_WRITTEN REQUEST_: Take every line that has the string "part" and copy it out.

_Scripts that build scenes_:
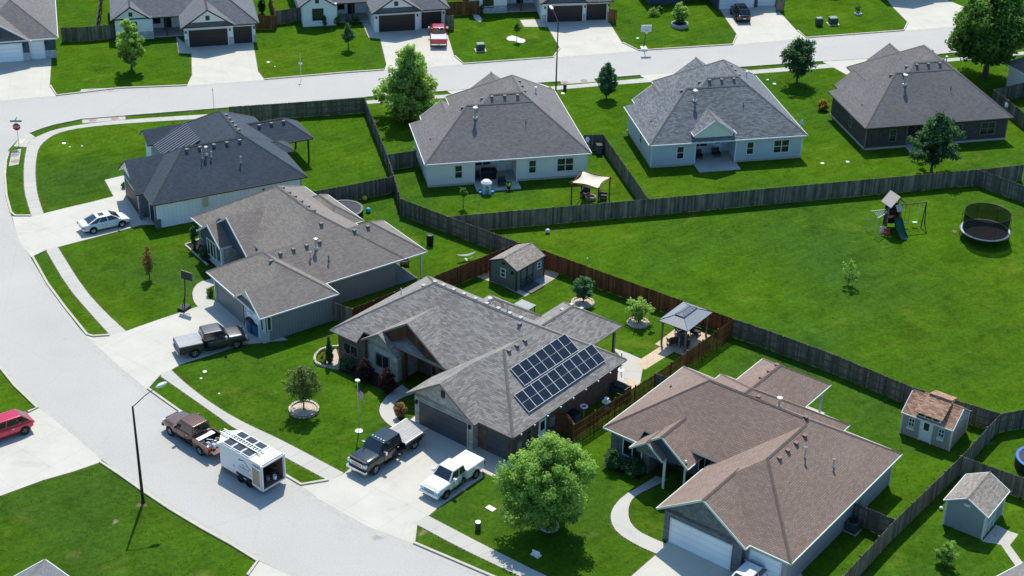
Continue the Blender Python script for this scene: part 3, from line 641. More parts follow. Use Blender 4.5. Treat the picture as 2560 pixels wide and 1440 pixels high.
# ---- three look-alike houses seen from behind
def rear_house(org, ang, label, rm, trim, wall, cap, dormer=False, shade='glass', vm='vent'):
    r = house(org, ang, label); p = .75
    B = [Blk(0, 17.1, 0, 10.35, p=p, skip='1011'), Blk(1.6, 17.1, 0, 12.1, p=p, skip='001011'), Blk(4.95, 17.1, 0, 16.9, 'y', 'hh', p=p, skip='00'),
         Blk(6.85, 13.25, 9.5, 17.3, 'y', 'gg', p=p), Blk(1.4, 5.9, 7.5, 12.1, 'y', 'gg', p=p)]
    if dormer: B.append(Blk(4.7, 9.2, -.05, 3.4, 'y', 'gg', ze=3.5, p=.73))
    roof(B, [M[rm], M[trim], M[trim], M[cap]], r)
    walls(r, [(.42, 5.1, .45, 9.9), (9.5, 16.68, .45, 16.4), (5.1, 9.5, 3.0, 15.9), (7.3, 12.8, 10, 16.85), (1.85, 5.45, 9, 11.7)], M[wall])
    for q in (3, 4):
        mb = MB(); gable_wall(mb, B[q], 1, .42); mb.build('gable_wall', M[wall], r)
    if dormer:
        mb = MB(); gable_wall(mb, B[5], 0, .35, x_in=.2, z0=3.1); mb.build('dormer_wall', M['lap_w'], r)
    tw = 'trimw' if trim != 'trimb' else 'trimt'
    window(r, ('y', .45, -1), 3.05, 3.9, .75, 2.25, tw); window(r, ('y', .45, -1), 10.65, 11.5, .75, 2.25, tw); window(r, ('y', .45, -1), 13.6, 15.4, .72, 2.25, tw, 2)
    window(r, ('y', 3.0, -1), 5.5, 7.3, .8, 2.2, tw, 2); door(r, ('y', 3.0, -1), 7.9, 8.8, 'white' if trim != 'trimb' else 'trimt')
    window(r, ('x', .42, -1), 4.2, 5.0, .9, 2.2, tw); trimcorner(r, [(.42, .45), (16.68, .45), (5.1, .45), (9.5, .45)], tw)
    post(r, 9.45, .35, 2.6, .14, tw)
    mb = MB(); mb.box(5.05, 9.55, -1.5, 3.0, 0, .1); mb.build('patio_slab', M['patio'], r)
    mb = MB(); mb.box(.36, 5.1, .38, 9.96, -.04, .22); mb.box(9.5, 16.74, .38, 16.5, -.04, .22); mb.build('foundation', M['curb'], r)
    for x in (7.85, 9.2, 10.55): vent(r, B, x, 5.75, vm)
    vent(r, B, 6.05, 4.95, vm); vent(r, B, 4.7, 5.3, vm); vent(r, B, 6.9, 6.3, vm)
    for y in (7.2, 8.6, 9.9): vent(r, B, 11.6, y, vm)
    pipe(r, B, 5.8, 4.0, 1.05, .12, 'galv', hatm='white'); pipe(r, B, 13.3, 9.5, .7, .07, hatm='white'); pipe(r, B, 1.2, 4.0, .12, .04, 'vent', False); pipe(r, B, 10.9, 3.2, .4, .04, 'vent', False)
    dish(r, 17.0, 1.9, 2.95, radians(40)); downspout(r, 16.75, .42, 2.6, tw); downspout(r, .36, .38, 2.6, tw)
    return r
rear_house((-8.94, 148.71), 12.29, 'cream house with grey brown hip roof behind the tan shade sail', 'roofC', 'trimw', 'lap_w', 'capM')
rear_house((13.81, 154.56), 12.02, 'pale blue grey house with a small gable over its back patio', 'roofD', 'trimw', 'lap_g', 'capS', True)
rear_house((36.97, 160.24), 13.13, 'dark brick house with dark brown hip roof and brown eaves', 'roofE', 'trimb', 'brickE', 'capM')
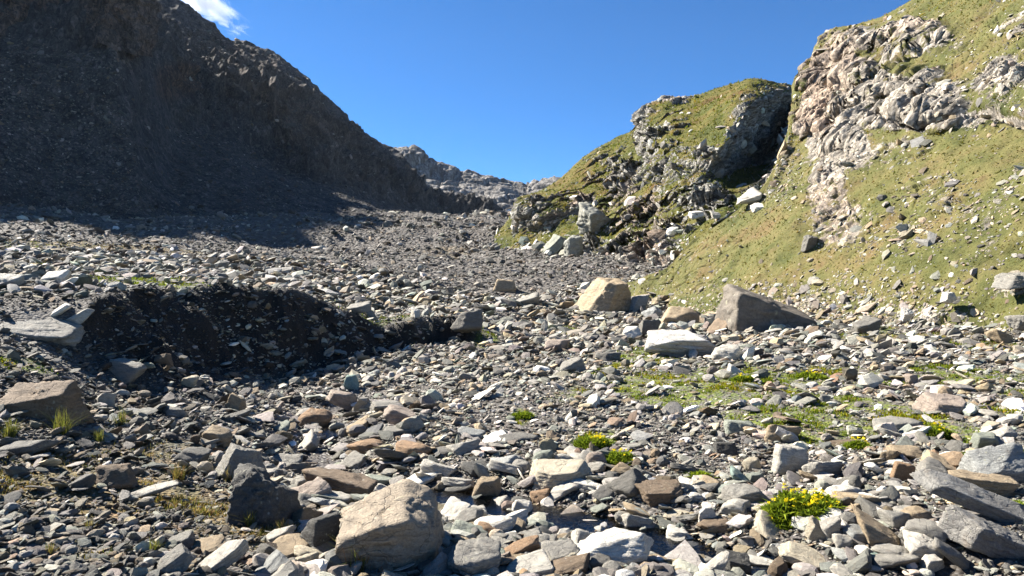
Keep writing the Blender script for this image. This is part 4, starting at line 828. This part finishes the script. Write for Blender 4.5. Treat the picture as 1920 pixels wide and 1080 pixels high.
    H((1667, 864, 1717, 908), 'block', 'rust', 'orange-tan block at the head of the long slanting slab', seed=109, flat=.8)
    H((1713, 855, 1784, 904), 'block', 'grey', 'grey rock between the orange-tan block and the blue-grey boulder', seed=110, rot=(6, 20, 0))
    H((1748, 1006, 1840, 1082), 'shard', 'grey', 'flat grey splinter slab under the thick layered block', 'slab', 'slab', seed=111, flat=.2, depth=.4, rot=(20, 34, 0))
    H((1725, 1038, 1772, 1080), 'block', 'white', 'white stone at the tip of the flat grey splinter', 'stone', 'stone', seed=112)
    H((1615, 1034, 1663, 1065), 'round', 'teal', 'pale turquoise stone at the edge of the water', 'stone', 'stone', seed=113)
    H((1653, 1035, 1708, 1068), 'slab', 'cream', 'cream stone right of the turquoise one', 'stone', 'stone', seed=114, rot=(14, -20, 0))
    H((1578, 982, 1643, 1024), 'slab', 'blue', 'bluish grey stone at the foot of the tan plank-like slab', 'stone', 'stone', seed=115, rot=(14, 18, 0))
    H((1556, 1000, 1602, 1034), 'block', 'pale', 'pale knobbly stone below the pale split stone', 'stone', 'stone', seed=116)
    H((1818, 809, 1876, 846), 'block', 'green', 'greenish block with a shaded front behind the blue-grey boulder', seed=117, flat=.7)
    H((1850, 798, 1910, 830), 'wedge', 'pale', 'pale wedge stone right of the greenish block', seed=118)
    H((1760, 824, 1806, 862), 'shard', 'mid', 'grey strip of stone sticking out of the green moss', 'slab', 'slab', seed=119, flat=.2, rot=(10, -42, 0))
    H((1635, 779, 1740, 812), 'slab', 'grey', 'wide flat grey slab with striped top among moss', 'slab', 'slab', seed=120, flat=.2, depth=.6, rot=(10, -4, 0), ref='the striped flat slab')
    H((1709, 735, 1814, 786), 'block', 'pink', 'broad pinkish tan boulder on the mossy flat', 'boulder', 'boulder', seed=121, sub=5, flat=.45, depth=.7, rot=(16, -4, 0), ref='the pinkish tan boulder')
    H((1660, 833, 1736, 866), 'block', 'tan', 'low tan rock beside the mossy patch', seed=122, rot=(10, 12, 0))
    H((1838, 788, 1878, 810), 'slab', 'cream', 'thin cream slab propped above the greenish block', 'slab', 'slab', seed=123, flat=.25, rot=(6, -18, 0))
    H((1848, 616, 1900, 648), 'block', 'tan', 'tan block where the grass slope meets the rubble at right', seed=124, rot=(6, 16, 0))
    H((1598, 594, 1654, 630), 'slab', 'mid', 'dark grey slab at the foot of the grassy slope', 'slab', 'slab', seed=125, rot=(10, -10, 0))
    H((1538, 568, 1606, 600), 'slab', 'white', 'white and greenish flat rocks right of the great wedge boulder', 'slab', 'slab', seed=126, rot=(14, -8, 0))
    H((1690, 700, 1722, 722), 'block', 'pink', 'small pink stone in the mossy rubble', 'stone', 'stone', seed=127)
    H((1050, 668, 1100, 700), 'wedge', 'grey', 'grey hump of rock in the mid gravel', seed=128)
    H((1115, 660, 1165, 680), 'slab', 'mid', 'low grey slab left of the mossy strip', 'slab', 'slab', seed=129)
    H((1020, 636, 1072, 662), 'slab', 'pink', 'flat pinkish slab in the middle rubble', 'slab', 'slab', seed=130)
    H((1360, 680, 1398, 706), 'wedge', 'white', 'white angular stone on the mossy strip', 'stone', 'stone', seed=131)
    # on the slopes
    def on(name, px, py):
        P, N, U, V, A = SHEETS[name]; m = ((U-px)**2+(V-py)**2); i = np.unravel_index(np.argmin(m), U.shape); return float(P[i][1])
    for box, st, c, lab, sh, fl in [
        ((1080, 378, 1152, 440), 'wedge', (.25, .25, .215), 'huge pale green-grey block on the lower knoll', 'hill', .9), ((1018, 438, 1062, 484), 'shard', (.24, .25, .20), 'pale yellowish-green slab leaning below the huge block on the knoll', 'hill', .3),
        ((1056, 440, 1094, 484), 'block', (.27, .275, .24), 'greenish grey block beside the leaning slab on the knoll', 'hill', .9), ((1380, 350, 1430, 383), 'wedge', 'pale', 'white boulder in the grassy gully beside the knoll', 'hillside', .6),
        ((1406, 380, 1444, 399), 'slab', 'white', 'flat white slab below the white gully boulder', 'hillside', .3), ((1501, 440, 1534, 472), 'block', 'mid', 'dark grey rock alone on the grassy hillside', 'hillside', .8),
        ((1762, 547, 1795, 570), 'block', 'white', 'whitish rock in the grass above the rubble at right', 'hillside', .6), ((1688, 576, 1714, 603), 'block', 'white', 'small upright white stone in the grass', 'hillside', .9),
        ((1858, 510, 1934, 542), 'slab', 'grey', 'grey ledge of rock cropping out of grass at right edge', 'hillside', .35), ((1882, 590, 1940, 620), 'block', 'grey', 'grey rock at the right edge where the slope ends', 'hillside', .5),
        ((1290, 395, 1322, 412), 'slab', 'white', 'pale slab in yellow grass on the knoll', 'hill', .35), ((1330, 395, 1352, 410), 'block', 'pale', 'small pale block left of the gully boulders', 'hill', .6)]:
        y = on(sh, .5*(box[0]+box[2]), box[3]-4)
        big = box[2]-box[0] > 45
        H(box, st, c, lab, 'boulder' if big else 'rock', 'boulder' if big else 'rock', flat=fl, sheet=sh, Y=y*.985, sub=5, rough=1.6, seed=hash2(lab) % 997, rot=(10, -6 if st != 'shard' else -38, 15), depth=.9)

    for box in ((652, 266, 664, 273), (680, 271, 706, 279), (800, 386, 818, 394)):
        sh = 'mountain'; y = on(sh, .5*(box[0]+box[2]), box[3])
        H(box, 'slab', (.8, .83, .88), {652: 'tiny snow patch on the dark cliff below the skyline', 680: 'snow patch on the ridge crest above the dark cliff', 800: 'small snow patch where the shaded spur meets the far scree'}[box[0]], 'snow_patch', 'snow patch', sheet=sh, Y=y*.985, flat=.3, sub=3, rot=(30, 10, 0), depth=1.2)
# ------------------------------------------------------------------ plants and water
def blades(name, X, Y, Z, h, w, col, rg, lean=.5, nseg=2, mat=None, curve=.5):
    n = len(X); a = rg.uniform(0, 2*math.pi, n); dx, dy = np.cos(a), np.sin(a); ln = np.abs(rg.normal(0, lean, n)); b = a+math.pi/2+rg.normal(0, .3, n); sx, sy = np.cos(b), np.sin(b)
    V, C = [], []
    for k in range(nseg+1):
        t = k/nseg; off = ln*h*t**(1+curve); zz = h*t*(1-.25*ln*t); ww = w*(1-t)**.7*.5
        for s in ((-1, 1) if k < nseg else (0,)):
            V.append(np.stack([X+dx*off+s*sx*ww, Y+dy*off+s*sy*ww, Z+zz], -1)); C.append(col*(.75+.5*t))
    m = len(V); V = np.stack(V, 1); C = np.stack(C, 1); f = []
    for k in range(nseg-1): f += [[2*k, 2*k+1, 2*k+3], [2*k, 2*k+3, 2*k+2]]
    f.append([2*nseg-2, 2*nseg-1, 2*nseg]); f = np.array(f)
    Fa = (f[None]+np.arange(n)[:, None, None]*m).reshape(-1, 3)
    return mesh_np(name, V.reshape(-1, 3), Fa, mat or LEAF, {'col': C.reshape(-1, 3)}, False)
def leaf_mat():
    n = NT('leaf'); c = n.attr('col', True)
    d = n.add('ShaderNodeBsdfDiffuse'); n.put(d.inputs['Color'], c); t = n.add('ShaderNodeBsdfTranslucent'); n.put(t.inputs['Color'], n.mix(1.0, c, (1.2, 1.2, .6), 'MULTIPLY'))
    m = n.add('ShaderNodeMixShader'); m.inputs[0].default_value = .35; n.t.links.new(d.outputs[0], m.inputs[1]); n.t.links.new(t.outputs[0], m.inputs[2]); n.t.links.new(m.outputs[0], n.out.inputs[0]); return n.m
LEAF = leaf_mat()
def mixcol(n, rg, cols, wts):
    w = np.array(wts, float); c = np.array(cols)[rg.choice(len(cols), n, p=w/w.sum())]; return c*rg.lognormal(0, .2, n)[:, None]
GREEN = ([(.10, .145, .016), (.165, .195, .02), (.065, .10, .014), (.19, .175, .035), (.15, .11, .035)], [30, 30, 20, 14, 6])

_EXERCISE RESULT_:
Continue the Blender Python script for this scene: part 3, from line 641. More parts follow. Use Blender 4.5. Treat the picture as 2560 pixels wide and 1440 pixels high.
Keep writing the Blender script for this image. This is part 4, starting at line 828. This part finishes the script. Write for Blender 4.5. Treat the picture as 1920 pixels wide and 1080 pixels high.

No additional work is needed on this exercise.